### Stated problem
Leave every picture out and write out the records below exactly.
---------- Data for the task ----------
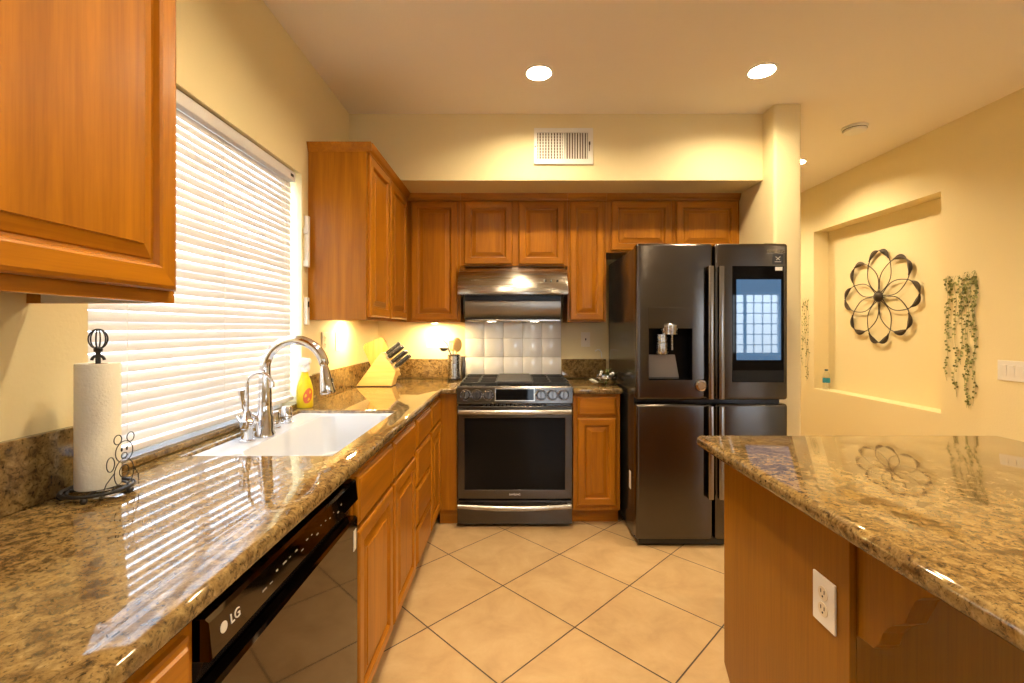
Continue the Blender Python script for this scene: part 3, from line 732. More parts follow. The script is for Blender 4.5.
q = MB(); q.box(0.958, 0.968, GY + 0.04, GY + 0.05, 1.18, 1.278, 0.002); q.build('water_lever', STEEL, dl)
dr_ = MB().grid([XM1, GX1], [ZM1, ZT], lambda i, j: True, GY, GY + 0.078, axis=1, bev=0.018, seg=6, outer=True).build('upper_right_door', BLKST, fr, smooth=True)
q = MB().box(1.306, 1.612, GY - 0.003, GY + 0.002, 0.990, 1.682, 0.001).build('screen_glass', BLACKG, dr_)
MB().box(1.329, 1.594, GY - 0.0045, GY - 0.003, 1.122, 1.602).build('screen', SCREEN, dr_)
MB().box(1.308, 1.610, GY - 0.0045, GY - 0.003, 0.993, 1.060).build('speaker_bar', simple('speaker_bar', (0.008, 0.008, 0.008), 0.5, spec=0.2), dr_)
MB().box(1.545, 1.608, GY - 0.001, GY + 0.002, 1.695, 1.752).build('dark_sticker', BLACKP, dr_)
text('SAMSUNG', 0.024, simple('dim_lettering', (0.30, 0.25, 0.18), 0.5), dr_, face_back(1.566, GY - 0.001, 1.768))
q = MB()
for s_ in (-1, 1): q.tube([(1.577 + s_ * 0.014, GY - 0.002, 1.738), (1.577 - s_ * 0.010, GY - 0.002, 1.718)], 0.002, 6)
q.box(1.558, 1.596, GY - 0.002, GY - 0.001, 1.706, 1.709); q.build('sticker_mark', LETTER, dr_)
MB().box(1.560, 1.602, GY - 0.0045, GY - 0.003, 1.655, 1.676).build('white_sticker', WHITEP, dr_)
d3 = MB().grid([GX0, XM0], [ZB, ZM0], lambda i, j: True, GY, GY + 0.078, axis=1, bev=0.018, seg=6, outer=True).build('lower_left_door', BLKST, fr, smooth=True)
d4 = MB().grid([XM1, GX1], [ZB, ZM0], lambda i, j: True, GY, GY + 0.078, axis=1, bev=0.018, seg=6, outer=True).build('lower_right_door', BLKST, fr, smooth=True)
def fhandle(parent, x0, x1, z0, z1):
    q = MB(); q.box(x0, x1, GY - 0.034, GY - 0.022, z0, z1, 0.004, 3)
    q.box(x0 + 0.004, x1 - 0.004, GY - 0.024, GY + 0.001, z0 + 0.003, z0 + 0.025); q.box(x0 + 0.004, x1 - 0.004, GY - 0.024, GY + 0.001, z1 - 0.025, z1 - 0.003)
    q.build('handle', BLKSTL, parent, smooth=True)
fhandle(dl, 1.152, 1.184, 0.892, 1.680); fhandle(dr_, 1.214, 1.246, 0.892, 1.680)
fhandle(d3, 1.152, 1.184, 0.300, 0.852); fhandle(d4, 1.214, 1.246, 0.300, 0.852)
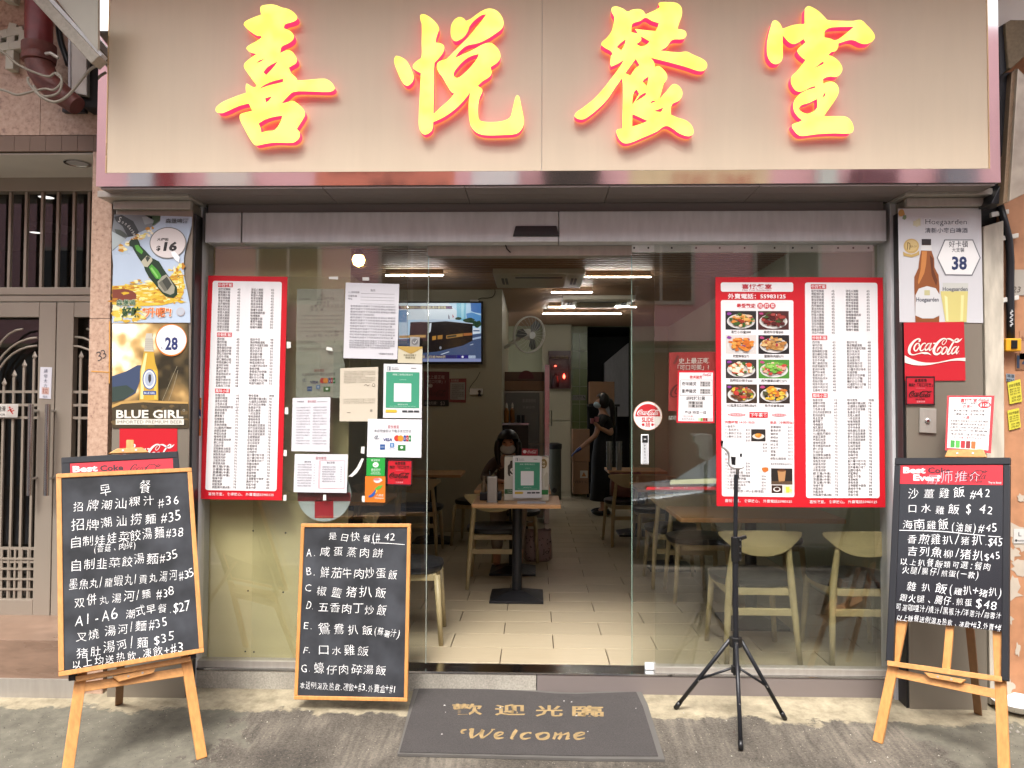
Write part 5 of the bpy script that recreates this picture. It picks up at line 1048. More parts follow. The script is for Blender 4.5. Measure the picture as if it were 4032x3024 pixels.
lines(p, 20, 190, 24, 84, 8, '#948c7a', 7); p.circ(182, 98, 9, 9, '#7a7264', 1, 16); p.circ(182, 98, 6, 6, '#d2c8b4', 2, 16); p.stroke([(130, 100, 2), (142, 94, 2), (150, 102, 2), (160, 95, 2)], '#555048'); lines(p, 20, 190, 176, 196, 3, '#948c7a', 7); p.rect(166, 230, 178, 242, '#9a9488', 1); p.rect(40, 246, 60, 248, '#555048', 1); p.build('lettering', o)
def qrposter(q, Y, label, nm='green_code_poster', n=NY, pts=None):
    o, p = sheet(nm, pts or px4(z2, q, Y), 210, 295, '#e4e5e6', label, 'poster', 'green and white scan code posters', n=n)
    p.rect(14, 44, 196, 240, '#3f9a78', 0); p.rect(20, 14, 38, 36, '#8a9096', 1); p.rect(23, 17, 28, 36, '#e4e5e6', 2); p.text('安心出行', 44, 24, 9, '#666a6e', 1, x1=80); p.rect(44, 28, 84, 31, '#888888', 1); p.rect(150, 20, 178, 24, '#999999', 1)
    p.text('掃描二維碼記錄出行', 50, 62, 11, '#d8ece2', 1, x1=160); p.text('LeaveHomeSafe', 88, 88, 8, '#b8dccb', 1, x1=124)
    p.rect(58, 106, 152, 206, '#eeeff0', 1)
    p.text('保障你我 同心抗疫', 78, 224, 8, '#d8ece2', 1, x1=134); p.text('Scan before you enter the venue', 36, 233, 7, '#b8dccb', 1, x1=176)
    p.poly([(14, 250), (70, 250), (78, 258), (70, 266), (14, 266)], '#dcb83c', 1)
    for i in range(3): p.rect(104+i*32, 253, 132+i*32, 264, '#3c3e42', 1, 2)
    p.build('print', o); return o
qrposter([(1052, 805), (1261, 808), (1258, 1101), (1048, 1099)], -.006, 'green and white poster on the right edge of the left glass door')
o, p = sheet('award_tag', px4(z2, [(1131, 709), (1263, 712), (1261, 804), (1128, 800)], -.006), 130, 92, '#cfc7ab', 'small cream tag under a round tick sticker near the television', 'label')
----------
### Task output
Continue the Blender Python script for this scene: part 3, from line 732. More parts follow. The script is for Blender 4.5.
q = MB(); q.box(0.958, 0.968, GY + 0.04, GY + 0.05, 1.18, 1.278, 0.002); q.build('water_lever', STEEL, dl)
dr_ = MB().grid([XM1, GX1], [ZM1, ZT], lambda i, j: True, GY, GY + 0.078, axis=1, bev=0.018, seg=6, outer=True).build('upper_right_door', BLKST, fr, smooth=True)
q = MB().box(1.306, 1.612, GY - 0.003, GY + 0.002, 0.990, 1.682, 0.001).build('screen_glass', BLACKG, dr_)
MB().box(1.329, 1.594, GY - 0.0045, GY - 0.003, 1.122, 1.602).build('screen', SCREEN, dr_)
MB().box(1.308, 1.610, GY - 0.0045, GY - 0.003, 0.993, 1.060).build('speaker_bar', simple('speaker_bar', (0.008, 0.008, 0.008), 0.5, spec=0.2), dr_)
MB().box(1.545, 1.608, GY - 0.001, GY + 0.002, 1.695, 1.752).build('dark_sticker', BLACKP, dr_)
text('SAMSUNG', 0.024, simple('dim_lettering', (0.30, 0.25, 0.18), 0.5), dr_, face_back(1.566, GY - 0.001, 1.768))
q = MB()
for s_ in (-1, 1): q.tube([(1.577 + s_ * 0.014, GY - 0.002, 1.738), (1.577 - s_ * 0.010, GY - 0.002, 1.718)], 0.002, 6)
q.box(1.558, 1.596, GY - 0.002, GY - 0.001, 1.706, 1.709); q.build('sticker_mark', LETTER, dr_)
MB().box(1.560, 1.602, GY - 0.0045, GY - 0.003, 1.655, 1.676).build('white_sticker', WHITEP, dr_)
d3 = MB().grid([GX0, XM0], [ZB, ZM0], lambda i, j: True, GY, GY + 0.078, axis=1, bev=0.018, seg=6, outer=True).build('lower_left_door', BLKST, fr, smooth=True)
d4 = MB().grid([XM1, GX1], [ZB, ZM0], lambda i, j: True, GY, GY + 0.078, axis=1, bev=0.018, seg=6, outer=True).build('lower_right_door', BLKST, fr, smooth=True)
def fhandle(parent, x0, x1, z0, z1):
    q = MB(); q.box(x0, x1, GY - 0.034, GY - 0.022, z0, z1, 0.004, 3)
    q.box(x0 + 0.004, x1 - 0.004, GY - 0.024, GY + 0.001, z0 + 0.003, z0 + 0.025); q.box(x0 + 0.004, x1 - 0.004, GY - 0.024, GY + 0.001, z1 - 0.025, z1 - 0.003)
    q.build('handle', BLKSTL, parent, smooth=True)
fhandle(dl, 1.152, 1.184, 0.892, 1.680); fhandle(dr_, 1.214, 1.246, 0.892, 1.680)
fhandle(d3, 1.152, 1.184, 0.300, 0.852); fhandle(d4, 1.214, 1.246, 0.300, 0.852)
Write part 5 of the bpy script that recreates this picture. It picks up at line 1048. More parts follow. The script is for Blender 4.5. Measure the picture as if it were 4032x3024 pixels.
lines(p, 20, 190, 24, 84, 8, '#948c7a', 7); p.circ(182, 98, 9, 9, '#7a7264', 1, 16); p.circ(182, 98, 6, 6, '#d2c8b4', 2, 16); p.stroke([(130, 100, 2), (142, 94, 2), (150, 102, 2), (160, 95, 2)], '#555048'); lines(p, 20, 190, 176, 196, 3, '#948c7a', 7); p.rect(166, 230, 178, 242, '#9a9488', 1); p.rect(40, 246, 60, 248, '#555048', 1); p.build('lettering', o)
def qrposter(q, Y, label, nm='green_code_poster', n=NY, pts=None):
    o, p = sheet(nm, pts or px4(z2, q, Y), 210, 295, '#e4e5e6', label, 'poster', 'green and white scan code posters', n=n)
    p.rect(14, 44, 196, 240, '#3f9a78', 0); p.rect(20, 14, 38, 36, '#8a9096', 1); p.rect(23, 17, 28, 36, '#e4e5e6', 2); p.text('安心出行', 44, 24, 9, '#666a6e', 1, x1=80); p.rect(44, 28, 84, 31, '#888888', 1); p.rect(150, 20, 178, 24, '#999999', 1)
    p.text('掃描二維碼記錄出行', 50, 62, 11, '#d8ece2', 1, x1=160); p.text('LeaveHomeSafe', 88, 88, 8, '#b8dccb', 1, x1=124)
    p.rect(58, 106, 152, 206, '#eeeff0', 1)
    p.text('保障你我 同心抗疫', 78, 224, 8, '#d8ece2', 1, x1=134); p.text('Scan before you enter the venue', 36, 233, 7, '#b8dccb', 1, x1=176)
    p.poly([(14, 250), (70, 250), (78, 258), (70, 266), (14, 266)], '#dcb83c', 1)
    for i in range(3): p.rect(104+i*32, 253, 132+i*32, 264, '#3c3e42', 1, 2)
    p.build('print', o); return o
qrposter([(1052, 805), (1261, 808), (1258, 1101), (1048, 1099)], -.006, 'green and white poster on the right edge of the left glass door')
o, p = sheet('award_tag', px4(z2, [(1131, 709), (1263, 712), (1261, 804), (1128, 800)], -.006), 130, 92, '#cfc7ab', 'small cream tag under a round tick sticker near the television', 'label')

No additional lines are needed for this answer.